La matière artistique que nous enseignons fait appel aux sentiments et à l'émotion. Quand on joue une sonate de Beethoven, quand on joue du Schubert ou du Chopin, on fait passer une émotion intime et amoureuse. « Tu dois jouer avec amour ; libère-toi », conseille le professeur à l'élève. C'est là l'essence de l'interprétation. Combien de fois avons-nous entendu un jury dire : « C'est parfait techniquement, mais il n'a jamais été amoureux. Lorsqu'il sera amoureux, il deviendra un grand interprète » ? La frontière est ténue entre la bienséance et ce que nous sommes en train de pourchasser. Sans parler du théâtre où l'élève est amené à lire des tirades amoureuses en les adressant à la personne qui lui fait face, en l'occurrence son professeur.

Je veux pour finir évoquer l'organisation des cours dans les conservatoires et les écoles de musique. Dans les nouveaux bâtiments - j'ai supervisé la construction du nouveau bâtiment du conservatoire de Nice qui a une dizaine d'années d'existence -, toutes les portes ont un hublot. On demande souvent aux professeurs de donner leurs cours porte ouverte. Dans le cas d'un enseignement individuel, l'élève qui précède reste un peu plus longtemps et l'élève qui suit arrive un peu plus tôt. Nous avons réfléchi à ces problématiques.

Certaines choses sont spécifiques à nos métiers : nos professeurs sont des artistes, ont des répétitions et peuvent être soumis au dernier moment à des changements d'horaires qui ne leur permettent plus d'assurer leur cours à l'heure prévue. Ils préviennent leurs élèves par SMS. La relation entre le professeur et l'élève est quelque peu particulière.

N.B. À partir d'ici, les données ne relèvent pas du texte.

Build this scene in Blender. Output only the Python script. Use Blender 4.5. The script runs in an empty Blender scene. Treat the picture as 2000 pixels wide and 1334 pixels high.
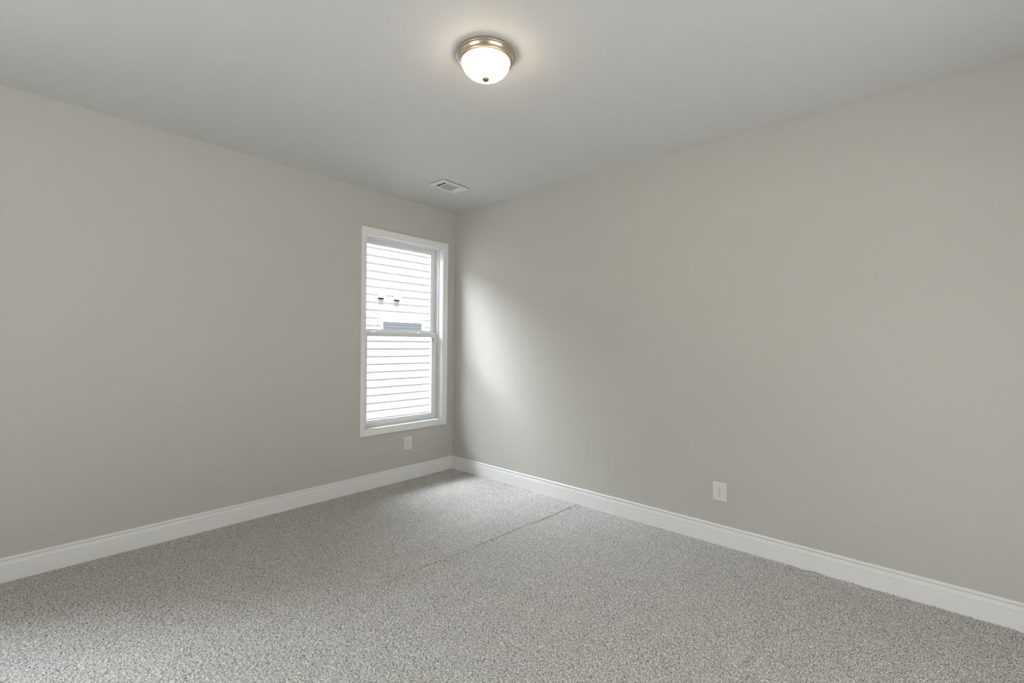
import bpy, bmesh, math, random
import numpy as np
from mathutils import Vector, Matrix

# ------------------------------------------------------------------ camera, sky, lights, exposure
S = bpy.context.scene
COL = S.collection
H = 2.74                                   # ceiling height
X0, Y0 = -4.79, -5.00                      # far ends of the room; the photographed corner is at the origin

cam_data = bpy.data.cameras.new('camera')
cam = bpy.data.objects.new('camera', cam_data)
COL.objects.link(cam)
cam_data.sensor_width = 36.0
cam_data.lens = 898.215 / 2000.0 * 36.0
cam_data.clip_start = 0.02
yaw, pitch, roll = math.radians(47.99388), math.radians(0.26183), math.radians(0.54086)
fwd = Vector((math.sin(yaw) * math.cos(pitch), math.cos(yaw) * math.cos(pitch), math.sin(pitch)))
rgt = Vector((math.cos(yaw), -math.sin(yaw), 0.0))
upv = rgt.cross(fwd)
r2 = rgt * math.cos(roll) + upv * math.sin(roll)
u2 = -rgt * math.sin(roll) + upv * math.cos(roll)
m = Matrix((r2, u2, -fwd)).transposed().to_4x4()
m.translation = Vector((-3.26070, -3.78193, 1.34274))
cam.matrix_world = m
S.camera = cam

SKY, LOBE = 0.18, 60.0                    # blue sky with an invented bright lobe that lights the wall and carpet inside
world = bpy.data.worlds.new('sky_with_added_lobe')
S.world = world
world.use_nodes = True
wn = world.node_tree
bg = wn.nodes['Background']
geo = wn.nodes.new('ShaderNodeTexCoord')
dot = wn.nodes.new('ShaderNodeVectorMath')
dot.operation = 'DOT_PRODUCT'
dot.inputs[1].default_value = Vector((-0.30, 0.60, 0.73)).normalized()
wn.links.new(geo.outputs['Generated'], dot.inputs[0])
mx0 = wn.nodes.new('ShaderNodeMath')
mx0.operation = 'MAXIMUM'
mx0.inputs[1].default_value = 0.0
wn.links.new(dot.outputs['Value'], mx0.inputs[0])
pw = wn.nodes.new('ShaderNodeMath')
pw.operation = 'POWER'
pw.inputs[1].default_value = 7.0
wn.links.new(mx0.outputs[0], pw.inputs[0])
ma = wn.nodes.new('ShaderNodeMath')
ma.operation = 'MULTIPLY_ADD'
ma.inputs[1].default_value = LOBE
ma.inputs[2].default_value = SKY
wn.links.new(pw.outputs[0], ma.inputs[0])
wn.links.new(ma.outputs[0], bg.inputs['Strength'])
bg.inputs['Color'].default_value = (0.87, 0.94, 1.0, 1)


def area(name, loc, direction, sx, sy, power, color, portal=False):
    d = bpy.data.lights.new(name, 'AREA')
    d.shape = 'RECTANGLE'
    d.size, d.size_y = sx, sy
    d.energy = power
    d.color = color
    o = bpy.data.objects.new(name, d)
    COL.objects.link(o)
    o.location = loc
    o.rotation_euler = Vector(direction).to_track_quat('-Z', 'Y').to_euler()
    if portal:
        d.cycles.is_portal = True
    return o


# sky portals at the two left-wall windows, then two added fill lamps out of view
area('window_portal', (-0.60, 0.165, 1.44), (0, -1, 0), 0.90, 1.80, 1.0, (1, 1, 1), portal=True)
area('side_window_portal', (-4.181, 0.165, 1.44), (0, -1, 0), 0.90, 1.80, 1.0, (1, 1, 1), portal=True)
area('added_back_fill', (-2.05, Y0 - 0.22, 1.06), (0, 1, 0), 2.20, 2.00, 36.0, (1.0, 0.975, 0.935))
area('added_side_fill', (X0 - 0.22, -2.20, 1.45), (1, 0, 0), 1.50, 1.70, 19.0, (1.0, 0.975, 0.935))

sun_d = bpy.data.lights.new('sun', 'SUN')
sun_d.energy = 21.0
sun_d.angle = math.radians(1.5)
sun_d.color = (0.96, 0.985, 1.0)
sun = bpy.data.objects.new('sun', sun_d)
COL.objects.link(sun)
sun.rotation_euler = Vector((0.08, 0.47, -0.87)).to_track_quat('-Z', 'Y').to_euler()

S.view_settings.view_transform = 'Standard'
S.view_settings.look = 'None'
S.view_settings.gamma = 1.0
S.view_settings.use_curve_mapping = False
S.view_settings.exposure = 0.16


# ------------------------------------------------------------------ materials
def new_mat(name):
    mt = bpy.data.materials.new(name)
    mt.use_nodes = True
    nt = mt.node_tree
    return mt, nt, nt.nodes['Principled BSDF']


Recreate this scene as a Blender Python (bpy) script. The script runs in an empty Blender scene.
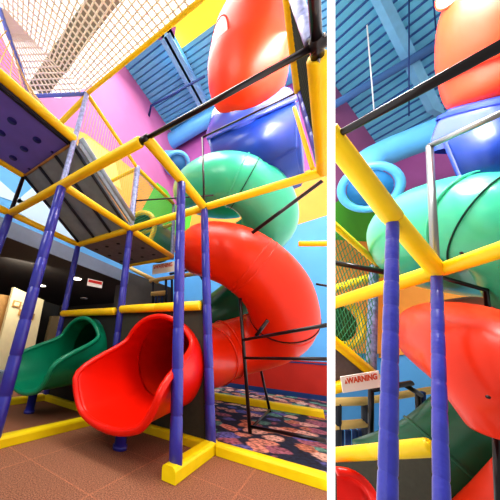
import bpy, bmesh, math, random
from mathutils import Vector, Matrix
random.seed(7)
SC = bpy.context.scene
COL = SC.collection
SC.view_settings.view_transform = 'Standard'
SC.view_settings.look = 'Medium High Contrast'
SC.view_settings.exposure = 0.0

# ---------------------------------------------------------------- camera
F, CX, CY = 232.78, 151.95, 248.77
RC = Matrix(((0.81507526, 0.57555852, 0.0662172), (-0.18011572, 0.36036912, -0.91525539), (-0.55064567, 0.73407526, 0.39739509)))
CAM = Vector((0, 0, .76))
cd = bpy.data.cameras.new('camera'); cam = bpy.data.objects.new('camera', cd); COL.objects.link(cam)
cd.sensor_width = 36; cd.lens = 36 * F / 500; cd.shift_x = (250 - CX) / 500; cd.shift_y = (CY - 250) / 500
cd.clip_start = .02; cd.clip_end = 200
ax = [Vector(RC[0]), -Vector(RC[1]), -Vector(RC[2])]
cam.matrix_world = Matrix(((ax[0].x, ax[1].x, ax[2].x, 0), (ax[0].y, ax[1].y, ax[2].y, 0), (ax[0].z, ax[1].z, ax[2].z, .76), (0, 0, 0, 1)))
SC.camera = cam

def ray(x, y):
    return RC.transposed() @ Vector(((x - CX) / F, (y - CY) / F, 1.0))
def on(x, y, a, v):            # point seen at x, y on the plane axis a = v
    d = ray(x, y); return CAM + d * ((v - CAM[a]) / d[a])
def at(x, y, d):               # point seen at x, y at depth d
    return CAM + ray(x, y) * d

# ---------------------------------------------------------------- materials
def mat(name, col, rough=.5, metal=0, coat=0, var=.0, vscale=8, bump=0, bscale=40, emit=0, sub=0, trans=0, spec=.5):
    m = bpy.data.materials.new(name); m.use_nodes = True
    nt = m.node_tree; b = nt.nodes['Principled BSDF']
    c = tuple((x / 255) ** 2.2 for x in col) + (1,)
    b.inputs['Base Color'].default_value = c
    b.inputs['Roughness'].default_value = rough; b.inputs['Metallic'].default_value = metal
    b.inputs['Coat Weight'].default_value = coat; b.inputs['Coat Roughness'].default_value = .12
    b.inputs['Specular IOR Level'].default_value = spec
    if trans: b.inputs['Transmission Weight'].default_value = trans
    if emit:
        b.inputs['Emission Color'].default_value = c; b.inputs['Emission Strength'].default_value = emit
    tc = nt.nodes.new('ShaderNodeTexCoord')
    if var:
        n = nt.nodes.new('ShaderNodeTexNoise'); n.inputs['Scale'].default_value = vscale; n.inputs['Detail'].default_value = 5
        nt.links.new(tc.outputs['Object'], n.inputs['Vector'])
        r = nt.nodes.new('ShaderNodeMapRange'); r.inputs[1].default_value = .3; r.inputs[2].default_value = .7
        r.inputs[3].default_value = 1 - var; r.inputs[4].default_value = 1 + var
        nt.links.new(n.outputs['Fac'], r.inputs[0])
        mx = nt.nodes.new('ShaderNodeVectorMath'); mx.operation = 'SCALE'; mx.inputs[0].default_value = c[:3]
        nt.links.new(r.outputs[0], mx.inputs['Scale']); nt.links.new(mx.outputs[0], b.inputs['Base Color'])
    if bump:
        n = nt.nodes.new('ShaderNodeTexNoise'); n.inputs['Scale'].default_value = bscale; n.inputs['Detail'].default_value = 3
        nt.links.new(tc.outputs['Object'], n.inputs['Vector'])
        bp = nt.nodes.new('ShaderNodeBump'); bp.inputs['Strength'].default_value = bump; bp.inputs['Distance'].default_value = .02
        nt.links.new(n.outputs['Fac'], bp.inputs['Height']); nt.links.new(bp.outputs[0], b.inputs['Normal'])
    return m
M = {}
M['yellow'] = mat('yellow_vinyl_foam', (252, 208, 24), .38, var=.06, vscale=5, bump=.25, bscale=14)
M['yellow2'] = mat('yellow_curb_foam', (250, 225, 10), .45, var=.05, bump=.2, bscale=12)
M['blue'] = mat('blue_vinyl_foam', (58, 60, 162), .3, coat=.3, var=.1, vscale=6, bump=.35, bscale=16)
M['silver'] = mat('scuffed_blue_white_steel', (150, 160, 205), .35, .2, var=.35, vscale=22)
M['black'] = mat('black_painted_steel', (38, 32, 34), .3, .3, coat=.3)
M['bolt'] = mat('zinc_bolt', (150, 150, 150), .35, .9)
M['red'] = mat('red_slide_plastic', (226, 52, 12), .36, coat=.1, var=.07, vscale=3, spec=.35)
M['redmouth'] = mat('bright_red_slide_plastic', (228, 34, 12), .33, coat=.15, var=.04, vscale=3, spec=.35)
M['red_d'] = mat('orange_red_plastic', (240, 56, 10), .42, coat=.05, var=.06, vscale=2)
M['green'] = mat('green_slide_plastic', (18, 140, 104), .32, coat=.15, var=.06, vscale=3, spec=.4)
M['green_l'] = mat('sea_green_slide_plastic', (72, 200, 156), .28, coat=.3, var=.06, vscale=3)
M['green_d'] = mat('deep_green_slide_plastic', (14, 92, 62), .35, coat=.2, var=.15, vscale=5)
M['bplast'] = mat('blue_slide_plastic', (26, 62, 152), .4, coat=.2, var=.1, vscale=3)
M['collar'] = mat('lavender_blue_plastic', (82, 100, 208), .2, coat=.5)
M['seam'] = mat('dark_seam', (60, 34, 30), .6)
M['gseam'] = mat('dark_green_seam', (12, 70, 58), .6)
M['port'] = mat('milky_bubble_window', (235, 232, 238), .15, coat=.6)
M['net'] = mat('white_rope', (255, 246, 222), .8)
M['netb'] = mat('blue_rope', (120, 135, 205), .8)
M['netg'] = mat('green_rope', (70, 150, 110), .8)
M['netp'] = mat('yellow_rope', (225, 190, 120), .8)
M['netd'] = mat('dark_rope', (36, 50, 44), .8)
M['deck'] = mat('blue_vinyl_deck', (118, 108, 214), .6, var=.08, vscale=4)
M['hole'] = mat('deck_hole_blue', (34, 30, 130), .5)
M['ramp'] = mat('grey_vinyl_ramp', (136, 150, 164), .6, var=.12, vscale=6)
M['rib'] = mat('dark_ramp_rib', (46, 50, 62), .6)
M['panel'] = mat('dark_olive_panel', (66, 68, 58), .8, var=.1, vscale=30)
M['deckgrey'] = mat('grey_deck_vinyl', (128, 122, 124), .8, var=.1, vscale=12)
M['paneld'] = mat('charcoal_panel', (46, 46, 44), .8, var=.1, vscale=30)
M['purple'] = mat('purple_wall_paint', (176, 106, 152), .7, var=.06, vscale=1.2)
M['violet'] = mat('violet_wall_paint', (170, 92, 156), .7, var=.08, vscale=1.5)
M['orange'] = mat('orange_wall_paint', (248, 164, 72), .7, var=.06, vscale=1.5)
M['lyellow'] = mat('pale_yellow_wall_paint', (255, 204, 112), .7, var=.04, vscale=1.5)
M['gwall'] = mat('lime_green_wall_paint', (96, 190, 62), .7, var=.06, vscale=1.5)
M['sky'] = mat('sky_blue_wall_paint', (98, 170, 226), .7, var=.07, vscale=1.2)
M['paleblue'] = mat('pale_blue_wall_paint', (190, 222, 240), .7, var=.05, vscale=1.2)
M['white'] = mat('white_paint', (245, 245, 245), .6)
M['redwall'] = mat('red_dado_paint', (186, 42, 26), .6, var=.08, vscale=2)
M['navy'] = mat('navy_base_paint', (30, 62, 116), .6)
M['duct'] = mat('blue_painted_duct', (98, 176, 232), .4, .1, coat=.1, var=.06, vscale=3)
M['teal'] = mat('deep_blue_vent', (52, 120, 172), .5)
M['steel'] = mat('blue_painted_steel', (124, 184, 220), .5, var=.08, vscale=4)
M['fascia'] = mat('grey_blue_fascia', (120, 132, 150), .7, var=.06)
M['soffit'] = mat('dark_soffit', (84, 80, 78), .8, var=.06)
M['cream'] = mat('cream_partition', (240, 226, 180), .6, var=.04)
M['tan'] = mat('tan_wood', (186, 142, 86), .6, var=.12, vscale=10)
M['ltan'] = mat('dim_tan_wall', (120, 104, 74), .7)
M['lamp'] = mat('warm_downlight', (255, 246, 225), .5, emit=9)
M['signred'] = mat('sign_red', (205, 50, 44), .5)
M['signor'] = mat('sign_orange_red', (214, 84, 40), .5)
M['signw'] = mat('sign_white', (246, 240, 228), .5)
M['signdark'] = mat('sign_brown_ink', (120, 40, 20), .5)
M['skyl'] = mat('daylight_panel', (255, 252, 248), .5, emit=1.5)
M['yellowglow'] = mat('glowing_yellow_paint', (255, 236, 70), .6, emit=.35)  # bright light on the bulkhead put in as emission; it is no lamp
M['beamd'] = mat('olive_steel_beam', (158, 154, 126), .6)
M['divider'] = mat('glowing_white_divider', (255, 255, 255), .8, emit=.75)  # emission keeps the divider pure white, though it is no light source

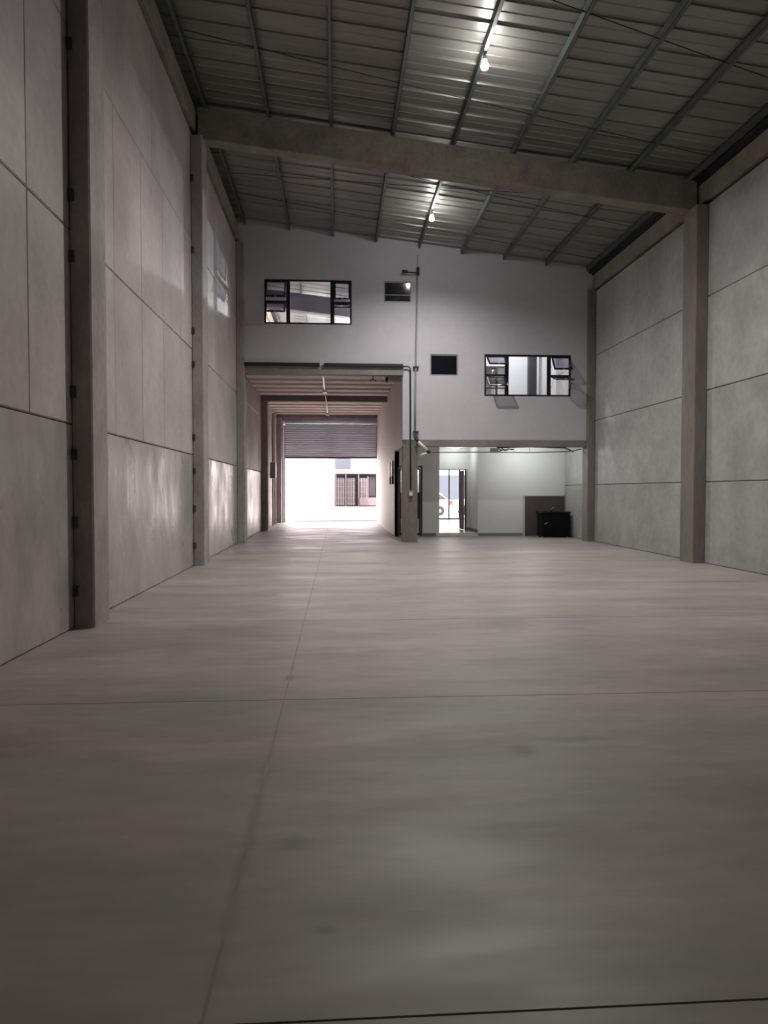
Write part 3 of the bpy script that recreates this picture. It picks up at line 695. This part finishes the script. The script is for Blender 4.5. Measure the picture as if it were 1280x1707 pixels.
for i, (a, c) in enumerate(((-2.08, -1.2), (-1.0, -.1), (0.36, 1.2))):
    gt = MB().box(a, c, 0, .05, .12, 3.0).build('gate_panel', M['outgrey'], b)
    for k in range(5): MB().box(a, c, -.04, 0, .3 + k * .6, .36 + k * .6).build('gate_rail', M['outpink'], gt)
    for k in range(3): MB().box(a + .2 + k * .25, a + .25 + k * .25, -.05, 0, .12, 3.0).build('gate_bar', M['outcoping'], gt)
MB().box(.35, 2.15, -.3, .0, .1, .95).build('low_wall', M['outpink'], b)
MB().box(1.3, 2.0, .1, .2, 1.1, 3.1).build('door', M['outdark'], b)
MB().box(1.2, 1.3, .0, .2, .95, 3.2).build('door_post', M['outpink'], b)
MB().box(6.2, 12.5, 1.2, 1.45, 0, 3.35).build('grey_shutter', M['outblue'], b)
def make_car(loc, label, rz=0):
    t = empty('car', loc, rz); tag(t, label, 'car', 'white cars parked in the yard')
    side = [(-2.15, .35), (-2.2, .75), (-2.1, 1.0), (-1.2, 1.08), (-.75, 1.50), (1.35, 1.55), (1.95, 1.1), (2.2, 1.0), (2.25, .4), (2.1, .28), (-2.0, .28)]
    MB().prism([(x, -.85, z) for x, z in side], (0, 1.7, 0)).build('body', M['car'], t, bevel=.07)
    for a in (-.87, .85):
        q = MB().prism([(-1.0, a, 1.06), (-.66, a, 1.42), (-.05, a, 1.45), (-.05, a, 1.03)], (0, .02, 0)); q.build('side_window', M['carglass'], t)
        q = MB().prism([(.05, a, 1.03), (.05, a, 1.45), (1.3, a, 1.46), (1.88, a, 1.10)], (0, .02, 0)); q.build('side_window', M['carglass'], t)
        for x in (-1.4, 1.35):
            w = MB().tube([(x, a - .03, .33), (x, a + .05, .33)], .33, 20).build('wheel', M['tyre'], t)
            MB().tube([(x, a - .045, .33), (x, a + .06, .33)], .12, 12).build('hub', M['alu'], w)
        MB().box(1.98, 2.24, a - .01, a + .03, .72, 1.0).build('tail_light', M['red'], t)
    MB().box(2.2, 2.3, -.85, .85, .35, .6).build('bumper', M['outcoping'], t)
    MB().prism([(1.62, -.7, 1.40), (1.98, -.7, 1.12), (1.98, .7, 1.12), (1.62, .7, 1.40)], (.03, 0, .03)).build('rear_window', M['carglass'], t)
    return t
make_car((5.4, 47.5, -.02), 'white car with a red tail light seen through the left glass door pane')
make_car((10.2, 49, -.02), 'white car behind the right glass door pane')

Il faut aussi évoquer la question des répétitions du soir : les cours ont lieu en dehors des horaires scolaires, à 18 heures, 19 heures, 20 heures, 22 heures. Quand il faut trouver un horaire commun à plusieurs élèves, par exemple pour les répétitions de groupes de musique de chambre, c'est souvent tard le soir. Si les parents ne peuvent pas accompagner l'élève, le professeur peut proposer de passer le prendre en voiture. Ces pratiques sont inhérentes à notre métier. Elles ne débouchent pas forcément sur des délits, heureusement ! Mais il faut avoir conscience des spécificités de notre métier.